Есть, видимо, какое-то трезвое биологическое объяснение тому, отчего некогда цветущий внуковский овраг постепенно превращается в сырое крапивное место — малоинтересное и неуютное для прогулок — уже кое-где с гнойничками отбросов и свалок. Памяти старожилов, однако, свойственно синхронизировать запустение любимого места с неким апокалиптическим ветшанием и разором: раньше и дожди были теплее, и огурцы слаще, и в мае уже купались, и внуковский овраг действительно был лилово-голубым от незабудок и лесных колокольчиков. В начале июня на жидковатую грязцу в его низине опускались большие темные бабочки — с белой перевязью и несколько неожиданным желтовато-веселеньким исподом. Через пару недель слегка выцветших и как бы истончившихся тополевых ленточников хронологически сменяли близкие в видовом отношении переливницы — скромные родственницы тропических гигантш, тем не менее гордые своим семейным даром действительно переливаться на солнце. Вначале появлялись те, что покрупнее, — с шоколадным исподом, чуть позже, уже в июле — их уменьшенные и словно смазанные копии с перламутровой внутренней стороной крыльев, нервные и быстрые.
Одна сторона оврага уже и в те времена была сумеречной и влажной, к ней примыкали заборы нескольких участков. А другая утоптанной тропинкой выводила через березняк (казавшийся всегда таким праздничным, образцово-показательным) к полю с поселком.
Однажды сопровождавшая Орлову в этих прогулках Кора (дочь геринговской Кармен) ловко прихватила возле одного из тамошних заборов нерасторопную курицу.
Было много крика, жалели в равной степени и глупую растерзанную птицу, и аристократическую овчарку — не понимавшую, чего от нее хотят и к чему эти переживания.
Размеренная прогулка (в которой не было никакой особой цели) завершалась неторопливым размещением цветов по вазам, стоявшим возле столбов открытой веранды. Это был особый обряд, не терпящий суеты и приблизительности. Юная родственница, слепо ткнувшая неотсортированный букет в первую попавшуюся вазу, была неожиданно сурово отчитана Любочкой: она не терпела неряшливости и, видимо (насколько я это чувствую), страдала той особой формой любви ко всевозможным безответным вещам, преданно служащим людям, которую сплошь и рядом принимают за равнодушие к последним.
В этом доме, из которого так не хотелось уезжать, жизнь вещей была не случайным нагромождением подробностей, а продуманным построением, схожим с жизнью самих хозяев.
Дом, в котором ничто не должно было напоминать хозяевам о кочковатостях жизни, возрасте, тайне текучего времени.
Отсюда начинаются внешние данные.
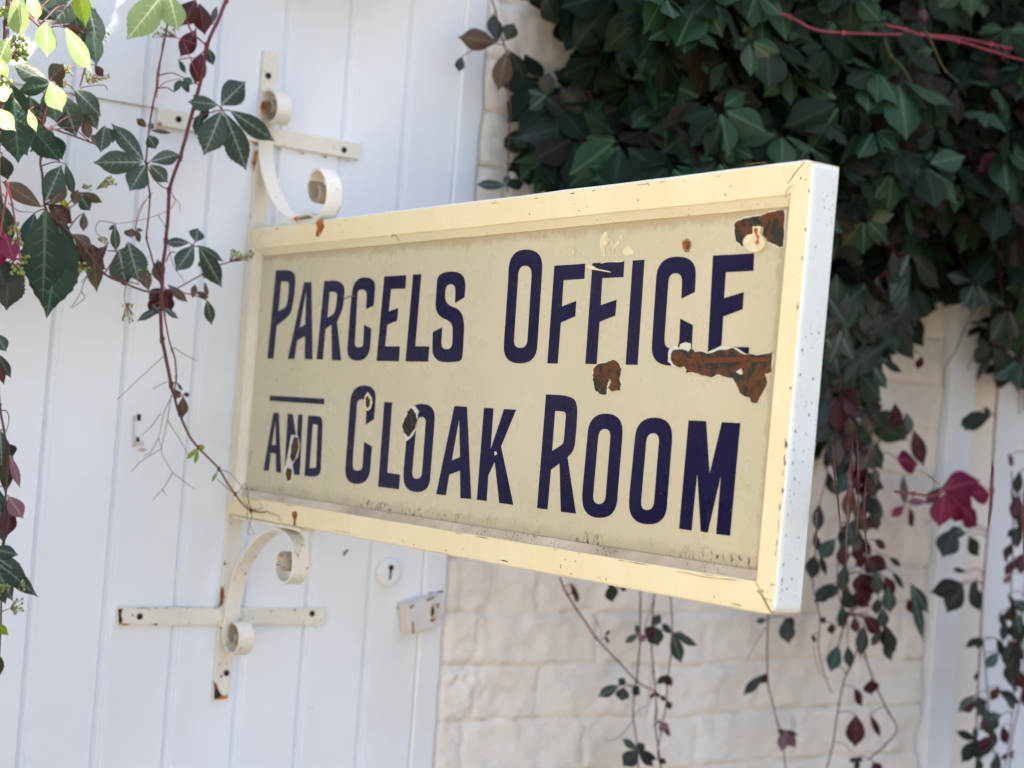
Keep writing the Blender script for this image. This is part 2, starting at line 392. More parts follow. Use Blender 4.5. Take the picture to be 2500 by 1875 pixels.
for q, mt in (([(1000, 1480), (1012, 1475), (1010, 1480), (1002, 1486)], ORANGE), ([(1040, 1463), (1062, 1455), (1060, 1459), (1042, 1468)], CRACK), ([(1006, 1520), (1009, 1519), (1010, 1545), (1007, 1547)], ORANGE), ([(1066, 1474), (1071, 1472), (1070, 1484), (1066, 1484)], ORANGE), ([(1050, 1512), (1066, 1508), (1060, 1516), (1052, 1518)], ORANGE)):
    patch('rust_patch', q, 1, -.0335 if q[0][0] < 1020 else -.0262, mt, lt, .0012, .7, 2)
patch('old_hinge_mark', [(1235, 780), (1268, 780), (1262, 835), (1235, 838)], 1, 0, BLACK, door, .0012, 1, org=(0, 800), sc=.2712)
patch('old_hinge_mark', [(1225, 990), (1252, 985), (1250, 1022), (1230, 1028)], 1, 0, BLACK, door, .0012, 1, org=(0, 800), sc=.2712)
patch('old_hinge_mark', [(1200, 800), (1222, 790), (1215, 960), (1240, 985), (1225, 1030), (1285, 1020), (1292, 1060), (1190, 1075), (1192, 1000)], 1, 0, m_chip('grey bare wood', (.55, .50, .45), (.66, .62, .58), (.40, .34, .28)), door, .0009, 1.0, org=(0, 800), sc=.2712)
patch('old_hinge_mark', [(1225, 1095), (1270, 1085), (1330, 1098), (1285, 1115), (1235, 1105)], 1, 0, m_chip('pinkish bare wood', (.50, .40, .36), (.6, .52, .48), (.40, .3, .26)), door, .0010, .6, org=(0, 800), sc=.2712)
for q in ([(836, 1350), (848, 1340), (850, 1344), (839, 1357)], [(1040, 1565), (1047, 1552), (1050, 1554), (1044, 1567)]): patch('crack', q, 1, 0, CRACK, door, .0012, .5)
patch('crack', [(968, 1484), (978, 1470), (984, 1480), (983, 1490)], 1, 0, BLACK, door, .0012, .8)
patch('crack', [(1005, 1465), (1014, 1462), (1018, 1466), (1008, 1471)], 1, -.006, BLACK, door, .0012, .6)
patch('crack', [(1046, 1447), (1082, 1442), (1082, 1445), (1048, 1451)], 1, -.006, BLACK, door, .0012, .4)

# ------------------------------------------------------------------ brick wall
JT = [0]
def brick_h(x, z):
    """height of the limewashed face at wall position x, z"""
    wz = z + .010 * noise.noise(Vector((x * 5, z * 4, 2))) + .005 * noise.noise(Vector((x * 17, z * 13, 4)))
    row = math.floor((wz - .485) / .09); fz = (wz - .485) / .09 - row
    wx = x + .004 * noise.noise(Vector((x * 3, z * 31, 9))) + .01 * noise.noise(Vector((row * 7.7, 1, 4)))
    bl = .245; ox = (row % 2) * bl * .5 - .03 + .02 * noise.noise(Vector((row * 3.1, 0, 0)))
    fx = (wx - ox) / bl; bi = math.floor(fx); fx -= bi
    dz = min(fz, 1 - fz) * .09; dx = min(fx, 1 - fx) * bl
    j = .5 + .5 * noise.noise(Vector((bi * 3.3, row * 5.1, 0)))
    dd = min(dz, dx); e = max(0, 1 - dd / .0095); cut = max(0, 1 - dz / .0022) * .0045 * max(0, .35 + noise.noise(Vector((x * 9, row * 3.7, 8)))) * 2.1 + max(0, 1 - dx / .003) * .0035 * max(0, .3 + noise.noise(Vector((z * 30, bi * 3.1, 6))))
    h = -.0065 * e * e * (.45 + .8 * noise.noise(Vector((x * 7, z * 7, 3))) + .4)
    h += .0035 * noise.noise(Vector((bi * 9.1, row * 4.7, 1))) + .006 * noise.noise(Vector((x * 11, z * 14, 7))) + .0040 * noise.noise(Vector((x * 34, z * 40, 2))) + .0018 * noise.noise(Vector((x * 95, z * 95, 2)))
    h -= cut
    JT[0] = max(0, 1 - dz / .0035) * max(0, .45 + .9 * noise.noise(Vector((x * 9, row * 3.7, 8)))) + .8 * max(0, 1 - dx / .004) * max(0, .35 + noise.noise(Vector((z * 30, bi * 3.1, 6))))
    # broken patch close to the door edge
    q = math.exp(-(((x - .445) / .045) ** 2 + ((z - 1.17) / .06) ** 2)); h += q * (.010 * noise.noise(Vector((x * 30, z * 42, 5))) + .007 * noise.noise(Vector((x * 85, z * 70, 1))) + .004 * noise.noise(Vector((x * 190, z * 170, 1)))) - q * .003
    return h
bw = empty('brick_wall', (.9, 0, 0), 'cream limewashed brick wall beside the white door, partly under creeper', 'wall')
X0, X1 = .401, 1.523
zs = [0 + .04 * k for k in range(20)]; z = .80
while z < 2.3: zs.append(z); z += .0045
while z < 3.3: zs.append(z); z += .03
xs = []; x = X0
while x < .9: xs.append(x); x += .0058
while x < X1: xs.append(x); x += .009
xs.append(X1)
F = []; nx = len(xs) + 2; V = []; BU = []
for z in zs:
    V.append((X0 - .003, .06, z)); BU.append((0, 0))
    for x in xs:
        ex = .006 * max(0, 1 - (x - X0) / .012) + (.008 * max(0, 1 - (X1 - x) / .012))
        jig = .004 * noise.noise(Vector((z * 22, 0, 3))) * max(0, 1 - (x - X0) / .03)
        V.append((x + jig, -.004 - brick_h(x, z) + ex, z)); BU.append((min(1, JT[0]), 0))
    V.append((X1, .06, z)); BU.append((0, 0))
for j in range(len(zs) - 1):
    for i in range(nx - 1): F.append((j * nx + i, j * nx + i + 1, (j + 1) * nx + i + 1, (j + 1) * nx + i))
mesh('brick_face', V, F, BRICK, bw, smooth=True, uvs=BU)
# ------------------------------------------------------------------ white post and boards at the right
POST = empty('door_post', (1.6, 0, 0), 'white painted wooden post at the right end of the brick wall', 'post')
mb = MB(); mb.box(1.5245, 1.60, -.018, .06, 0, 3.3, .004); mb.box(1.602, 1.69, .004, .06, 0, 3.3, .003); mb.build('post_board', DOOR, POST)
mb = MB(); mb.box(1.603, 1.688, -.002, .0035, 0, 3.3); mb.build('cream_strip', BRICK, POST)
pn = empty('boarded_panel', (2.2, 0, 0), 'white boarded wall panel at the far right behind dangling creeper', 'panel')
V, F = boards(1.692, [1.80, 1.91, 2.02, 2.13, 2.24, 2.35, 2.46, 2.57], 2.78, 0, 3.3, .004, seed=3, seg=20); mesh('panel_boards', V, F, DOOR, pn)
# wall above the door and to the far left
lw = empty('upper_wall', (0, 0, 2.64), 'plain pale wall above and left of the plank door', 'wall')
mb = MB(); mb.box(-6, -1.203, .0, .08, 0, 3.3); mb.box(-1.2, .4, -.01, .08, 2.63, 3.3); mb.box(-6, 2.79, .1, .4, 0, 3.3); mb.build('wall_face', BRICK, lw)

# ------------------------------------------------------------------ iron bracket
GRIMY = m_paint('grimy iron', (.34, .28, .19), (.46, .39, .28), dirt=(.08, .05, .03), speck=.60, rust=.60, rough=.7)
BR = empty('wall_bracket', (.0175, 0, 1.6), 'cream painted wrought iron scroll bracket screwed to the white door', 'bracket')
xc = .0175
mb = MB(); mb.box(xc - .012, xc + .012, -.008, .0, 1.167, 2.126, .001); vb = mb.build('back_bar', IRON, BR)
mb = MB(); mb.box(-.152, .1805, -.0085, .0, 1.9885, 2.0135, .001); ub = mb.build('cross_strap', IRON, BR)
mb = MB(); mb.box(-.1525, .180, -.0085, .0, 1.2765, 1.3015, .001); lb = mb.build('cross_strap', IRON, BR)
SCREW = m_chip('dark screw head', (.05, .05, .05), (.10, .10, .09), (.16, .14, .11))
def hole(px, py, par, y=-.0086, r=.0048):
    c = un(px, py, 1, y); m1 = MB(); disc(m1, c, r, y + .001, y - .0003, 16, round_=False); h = m1.build('screw_hole', SCREW, par); c = c + Vector((.0008, 0, -.0008)); c.y = y; m1 = MB(); disc(m1, c, r * .62, y - .0001, y - .0007, 10, round_=False); m1.build('screw_hole', BLACK, par)
hole(436, 291, ub); hole(840, 366, ub); hole(655, 185, vb); hole(341, 1505, lb); hole(762, 1498, lb); hole(553, 1643, vb)
def scroll(name, px, x0, wid, th, n=7, coils=()):
    P = [un(a, b, 0, x0) for a, b in px]; P = cat_rom([Vector((0, min(p.y, -.010), p.z)) for p in P], n)
    V = []; F = []; L = len(P)
    for i, p in enumerate(P):
        t = (P[min(i + 1, L - 1)] - P[max(i - 1, 0)]).normalized(); nn = Vector((0, -t.z, t.y))
        w0 = .0006 * noise.noise(Vector((i * .3, 0, 1)))
        for sx, sn in ((0, -1), (0, 1), (1, 1), (1, -1)):
            V.append(Vector((x0 + wid * sx + w0, p.y, p.z)) + nn * (th / 2) * sn)
    for i in range(L - 1):
        for k in range(4): F.append((i * 4 + k, i * 4 + (k + 1) % 4, i * 4 + 4 + (k + 1) % 4, i * 4 + 4 + k))
    F += [(3, 2, 1, 0), tuple((L - 1) * 4 + k for k in range(4))]
    bm = bmesh.new(); vs = [bm.verts.new(v) for v in V]
    for f in F: bm.faces.new([vs[i] for i in f])
    bmesh.ops.recalc_face_normals(bm, faces=bm.faces); bm.verts.index_update()
    es = [e for e in bm.edges if not (e.verts[0].index // 4 == e.verts[1].index // 4)]
    bmesh.ops.bevel(bm, geom=es, offset=.0009, segments=1, affect='EDGES'); bm.verts.index_update()
    m1 = MB(); m1.add([v.co.copy() for v in bm.verts], [tuple(v.index for v in f.verts) for f in bm.faces]); bm.free()
    CC = [(un(c[0], c[1], 0, x0), c[2]) for c in coils]
    for k, f in enumerate(m1.f):
        c = sum((m1.v[i] for i in f), Vector((0, 0, 0))) / len(f)
        for q, r in CC:
            if math.hypot(c.y - q.y, c.z - q.z) < r: m1.m[k] = 1
    return m1.build(name, [IRON, GRIMY], BR)
def ring_px(cx, cy, rx, ry, a0, a1, r0, r1, n):
    out = []
    for k in range(n + 1):
        t = k / n; a = math.radians(a0 + (a1 - a0) * t); s = r0 + (r1 - r0) * t
        out.append((cx + rx * s * math.cos(a) - (s - 1) * 1.0, cy - ry * s * math.sin(a)))
    return out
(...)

И даже именитое исключение, шпыняемый Любочкой коврик, подаренный Пикассо, — причудливое изделие авангардного изыска — по своему развивал ключевую тему.
«Терплю эту гадость только из-за Гриши», — говорила она, брезгливо пиная попугаистого уродца носком туфельки.
Глава 13
Был один день в начале июня — после целой недели дождливого занудства, — необычайно яркий, без облачка, словно бесконечно размноженный на отворенные окна и двери, в которые он жизнерадостно ломился, когда, побежав на голоса, раздававшиеся где-то на втором этаже дома, девочка оказалась перед Гришиным кабинетом.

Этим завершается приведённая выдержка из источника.